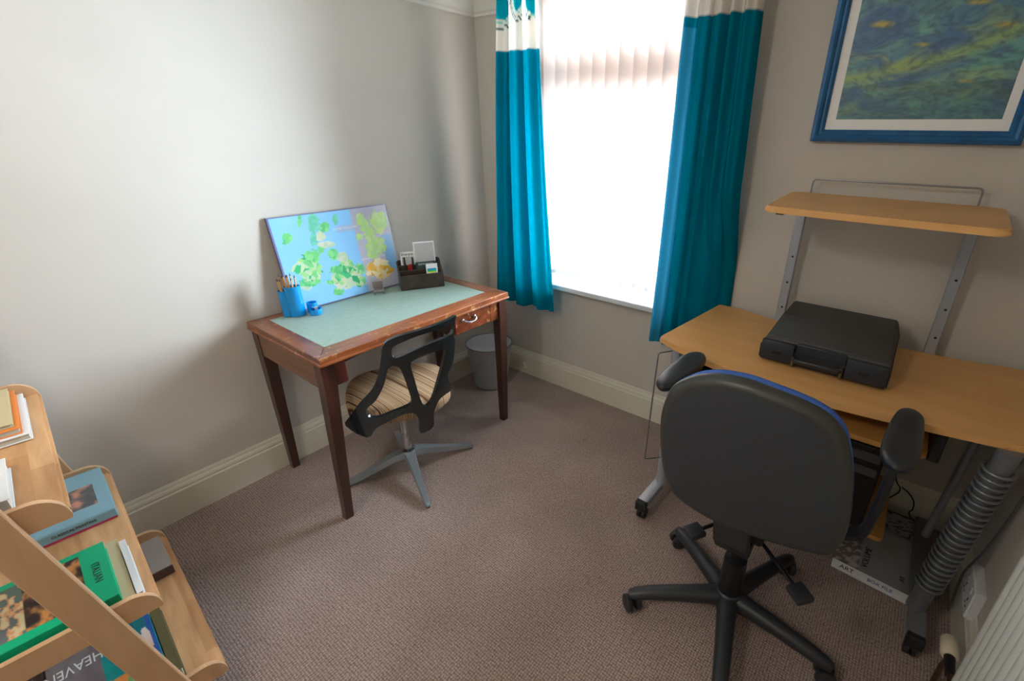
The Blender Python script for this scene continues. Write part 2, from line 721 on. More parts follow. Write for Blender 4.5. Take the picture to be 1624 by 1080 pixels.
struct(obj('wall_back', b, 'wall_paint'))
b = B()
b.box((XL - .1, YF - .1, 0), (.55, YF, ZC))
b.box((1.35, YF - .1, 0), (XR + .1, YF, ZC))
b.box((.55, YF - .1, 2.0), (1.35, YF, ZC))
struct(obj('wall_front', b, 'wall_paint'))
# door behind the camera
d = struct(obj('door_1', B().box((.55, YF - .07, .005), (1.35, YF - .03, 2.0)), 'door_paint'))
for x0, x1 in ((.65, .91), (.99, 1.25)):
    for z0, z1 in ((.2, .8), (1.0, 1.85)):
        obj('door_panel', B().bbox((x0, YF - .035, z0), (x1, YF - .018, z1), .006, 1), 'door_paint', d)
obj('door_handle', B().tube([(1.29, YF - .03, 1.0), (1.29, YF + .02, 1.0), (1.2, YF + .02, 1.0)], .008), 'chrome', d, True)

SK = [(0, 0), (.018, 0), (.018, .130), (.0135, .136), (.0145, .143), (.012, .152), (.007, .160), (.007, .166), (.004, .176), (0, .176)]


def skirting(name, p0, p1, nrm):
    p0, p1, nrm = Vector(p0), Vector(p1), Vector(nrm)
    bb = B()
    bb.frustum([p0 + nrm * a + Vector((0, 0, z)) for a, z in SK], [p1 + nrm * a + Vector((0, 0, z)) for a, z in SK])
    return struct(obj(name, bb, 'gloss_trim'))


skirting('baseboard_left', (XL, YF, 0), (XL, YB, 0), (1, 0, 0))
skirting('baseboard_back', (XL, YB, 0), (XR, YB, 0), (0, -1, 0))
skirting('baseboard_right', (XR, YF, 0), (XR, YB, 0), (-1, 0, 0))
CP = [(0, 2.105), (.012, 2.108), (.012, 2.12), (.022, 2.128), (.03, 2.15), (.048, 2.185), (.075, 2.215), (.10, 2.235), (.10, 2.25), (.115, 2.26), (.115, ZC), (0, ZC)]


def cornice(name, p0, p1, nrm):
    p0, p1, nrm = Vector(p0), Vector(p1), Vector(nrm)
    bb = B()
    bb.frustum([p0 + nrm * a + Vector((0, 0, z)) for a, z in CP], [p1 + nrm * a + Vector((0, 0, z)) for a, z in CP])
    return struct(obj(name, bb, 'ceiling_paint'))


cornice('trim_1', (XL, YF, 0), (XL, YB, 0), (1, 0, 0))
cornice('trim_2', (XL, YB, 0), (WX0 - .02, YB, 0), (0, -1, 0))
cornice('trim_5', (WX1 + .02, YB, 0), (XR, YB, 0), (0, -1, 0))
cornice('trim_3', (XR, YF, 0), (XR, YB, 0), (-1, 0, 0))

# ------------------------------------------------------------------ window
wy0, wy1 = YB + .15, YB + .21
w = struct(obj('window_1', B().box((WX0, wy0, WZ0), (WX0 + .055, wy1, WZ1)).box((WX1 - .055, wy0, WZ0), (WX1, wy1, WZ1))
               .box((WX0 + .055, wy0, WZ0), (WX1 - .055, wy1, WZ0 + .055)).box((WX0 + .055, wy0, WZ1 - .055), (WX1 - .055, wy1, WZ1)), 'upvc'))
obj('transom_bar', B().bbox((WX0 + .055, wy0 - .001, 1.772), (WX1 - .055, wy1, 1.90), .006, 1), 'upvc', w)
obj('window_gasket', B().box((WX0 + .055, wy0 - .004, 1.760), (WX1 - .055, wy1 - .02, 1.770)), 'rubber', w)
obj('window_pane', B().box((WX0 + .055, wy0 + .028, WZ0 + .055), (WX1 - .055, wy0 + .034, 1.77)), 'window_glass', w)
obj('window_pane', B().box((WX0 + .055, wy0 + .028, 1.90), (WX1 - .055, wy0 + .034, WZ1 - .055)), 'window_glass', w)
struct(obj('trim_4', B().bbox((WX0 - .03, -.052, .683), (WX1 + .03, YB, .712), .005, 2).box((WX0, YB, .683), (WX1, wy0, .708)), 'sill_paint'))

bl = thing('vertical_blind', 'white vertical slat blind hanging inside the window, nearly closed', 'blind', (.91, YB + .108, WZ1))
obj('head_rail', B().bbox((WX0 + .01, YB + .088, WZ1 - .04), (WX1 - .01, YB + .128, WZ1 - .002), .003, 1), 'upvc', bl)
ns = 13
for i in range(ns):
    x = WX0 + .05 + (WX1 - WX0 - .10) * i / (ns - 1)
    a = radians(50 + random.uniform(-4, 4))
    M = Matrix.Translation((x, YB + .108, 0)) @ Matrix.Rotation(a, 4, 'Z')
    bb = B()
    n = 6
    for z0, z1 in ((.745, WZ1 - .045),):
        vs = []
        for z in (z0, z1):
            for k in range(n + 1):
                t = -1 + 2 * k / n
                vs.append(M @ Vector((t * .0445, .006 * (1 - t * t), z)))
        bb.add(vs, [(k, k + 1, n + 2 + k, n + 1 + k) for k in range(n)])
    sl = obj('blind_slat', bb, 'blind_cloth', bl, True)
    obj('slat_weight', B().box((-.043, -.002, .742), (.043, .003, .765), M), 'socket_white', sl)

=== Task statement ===
Copy exactly the lines running from the beginning of the listing through the line that has "cornice('trim_3', (XR, YF, 0), (XR, YB, 0), (-1, 0, 0))". Drop the pictures.

=== Solution for this task ===
The Blender Python script for this scene continues. Write part 2, from line 721 on. More parts follow. Write for Blender 4.5. Take the picture to be 1624 by 1080 pixels.
struct(obj('wall_back', b, 'wall_paint'))
b = B()
b.box((XL - .1, YF - .1, 0), (.55, YF, ZC))
b.box((1.35, YF - .1, 0), (XR + .1, YF, ZC))
b.box((.55, YF - .1, 2.0), (1.35, YF, ZC))
struct(obj('wall_front', b, 'wall_paint'))
# door behind the camera
d = struct(obj('door_1', B().box((.55, YF - .07, .005), (1.35, YF - .03, 2.0)), 'door_paint'))
for x0, x1 in ((.65, .91), (.99, 1.25)):
    for z0, z1 in ((.2, .8), (1.0, 1.85)):
        obj('door_panel', B().bbox((x0, YF - .035, z0), (x1, YF - .018, z1), .006, 1), 'door_paint', d)
obj('door_handle', B().tube([(1.29, YF - .03, 1.0), (1.29, YF + .02, 1.0), (1.2, YF + .02, 1.0)], .008), 'chrome', d, True)

SK = [(0, 0), (.018, 0), (.018, .130), (.0135, .136), (.0145, .143), (.012, .152), (.007, .160), (.007, .166), (.004, .176), (0, .176)]


def skirting(name, p0, p1, nrm):
    p0, p1, nrm = Vector(p0), Vector(p1), Vector(nrm)
    bb = B()
    bb.frustum([p0 + nrm * a + Vector((0, 0, z)) for a, z in SK], [p1 + nrm * a + Vector((0, 0, z)) for a, z in SK])
    return struct(obj(name, bb, 'gloss_trim'))


skirting('baseboard_left', (XL, YF, 0), (XL, YB, 0), (1, 0, 0))
skirting('baseboard_back', (XL, YB, 0), (XR, YB, 0), (0, -1, 0))
skirting('baseboard_right', (XR, YF, 0), (XR, YB, 0), (-1, 0, 0))
CP = [(0, 2.105), (.012, 2.108), (.012, 2.12), (.022, 2.128), (.03, 2.15), (.048, 2.185), (.075, 2.215), (.10, 2.235), (.10, 2.25), (.115, 2.26), (.115, ZC), (0, ZC)]


def cornice(name, p0, p1, nrm):
    p0, p1, nrm = Vector(p0), Vector(p1), Vector(nrm)
    bb = B()
    bb.frustum([p0 + nrm * a + Vector((0, 0, z)) for a, z in CP], [p1 + nrm * a + Vector((0, 0, z)) for a, z in CP])
    return struct(obj(name, bb, 'ceiling_paint'))


cornice('trim_1', (XL, YF, 0), (XL, YB, 0), (1, 0, 0))
cornice('trim_2', (XL, YB, 0), (WX0 - .02, YB, 0), (0, -1, 0))
cornice('trim_5', (WX1 + .02, YB, 0), (XR, YB, 0), (0, -1, 0))
cornice('trim_3', (XR, YF, 0), (XR, YB, 0), (-1, 0, 0))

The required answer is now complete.